Driscoll shifted into a role facilitating training on internet safety across Connecticut and the Northeast, which he’s been doing for nearly two decades now. Over that time, technology has rapidly advanced, making his work that much more critical, he said.
On a cold Monday in early February, about 50 people packed into a room at the Wethersfield Community Center to hear Driscoll speak. The evening was organized by several community groups, including a local chapter of the Balance Project, a national organization that promotes removing phones from schools and keeping kids off social media and phones until they’re teenagers.
Driscoll guided the group through several social media applications — Instagram, TikTok, Snapchat and YouTube — showing them how to activate privacy settings on each app and disable location detection.
Driscoll said parents often don’t understand some of the features of social media. For example, many social media companies say in their terms of service that children under 13 shouldn’t use the platforms.
He thinks the cutoff age should be much higher. “I think the minimum age for social media should be 25,” he said. “It’s those years [when] we’re developing and figuring out who we are.”
Driscoll advises parents to talk to their children and develop a plan of action before problems arise. How should a parent respond if their child comes to them and admits they are being extorted online? “First thing is, give the kid a hug,” he said.
After that, the parents should notify the police, have the child end communication with the blackmailer and change the passwords to their accounts.
Sarah Rubelmann, an educator, parent and founder of Wethersfield’s chapter of the Balance Project, said she wasn’t surprised to hear what elementary school students were doing with technology. Rubelmann works as a counselor for Glastonbury Public Schools, and she said high school administrators spend a lot of time dealing with cyberbullying.
Jamie Manirakiza, the executive director of the Partnership to End Human Trafficking in Greenwich, said parents and educators need to start talking to children about internet safety beginning at age 8 or 9.
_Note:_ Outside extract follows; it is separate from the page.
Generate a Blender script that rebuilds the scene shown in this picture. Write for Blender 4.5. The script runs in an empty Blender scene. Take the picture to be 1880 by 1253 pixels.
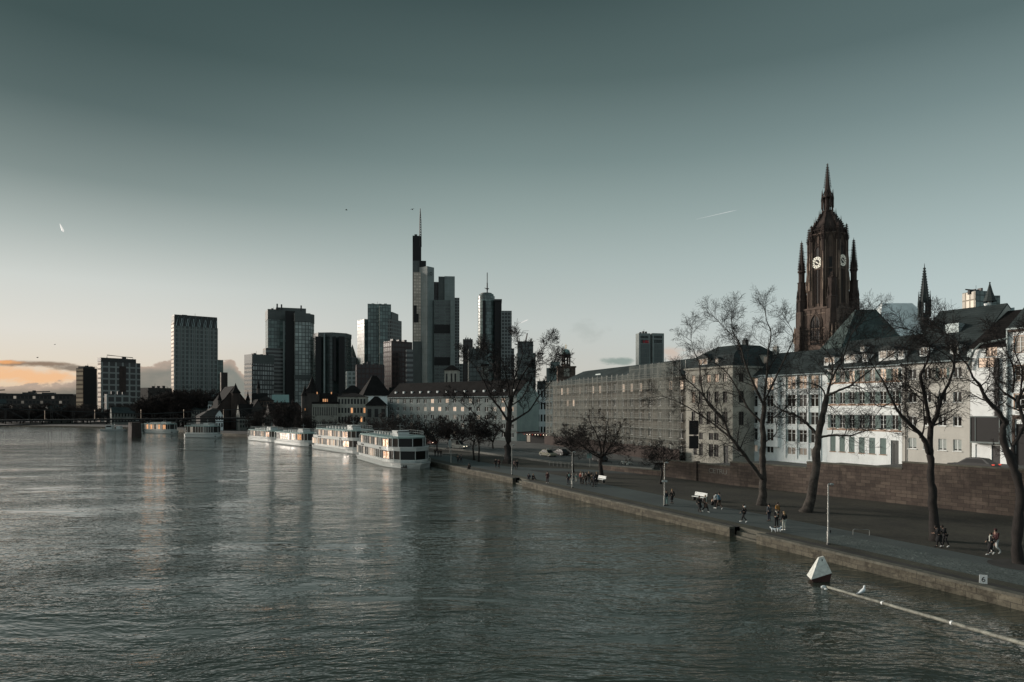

She said children need to know it’s not their fault if they experience online exploitation, particularly because of the “serious mental health impact” it can have on kids. And she noted the difficulty young children have understanding that a social media “friend” is different from a real-life friend.
According to Driscoll, younger children often don’t distinguish between friends, followers and strangers when they’re using online platforms. He said he encourages kids to only approve followers they know personally.
But that’s easier said than done with many kids.
Neela Thakur, the principal of Emerson-Williams Elementary School in Wethersfield, also attended Driscoll’s training. Afterward, she described the enormity of the challenge, from her vantage point.
“Kids are talking to all sorts of people at all hours of the night,” Thakur said.
Driscoll said social media has vastly changed the way online predators operate, giving them access to more and more personal information.
It used to be that predators grooming children would ask a lot of questions to get information from the victim, Driscoll said.
“Now … depending on how much we share, they can collect all the information before they even ask their first question,” he said.
In his remarks last week, Attorney General Tong echoed Driscoll’s emphasis of the importance of knowing the dangers people are exposed to in their everyday online activities.
“ I think everybody just needs to recognize how really powerful these technologies are, and how dangerous they can be for kids — all kids,” said Tong.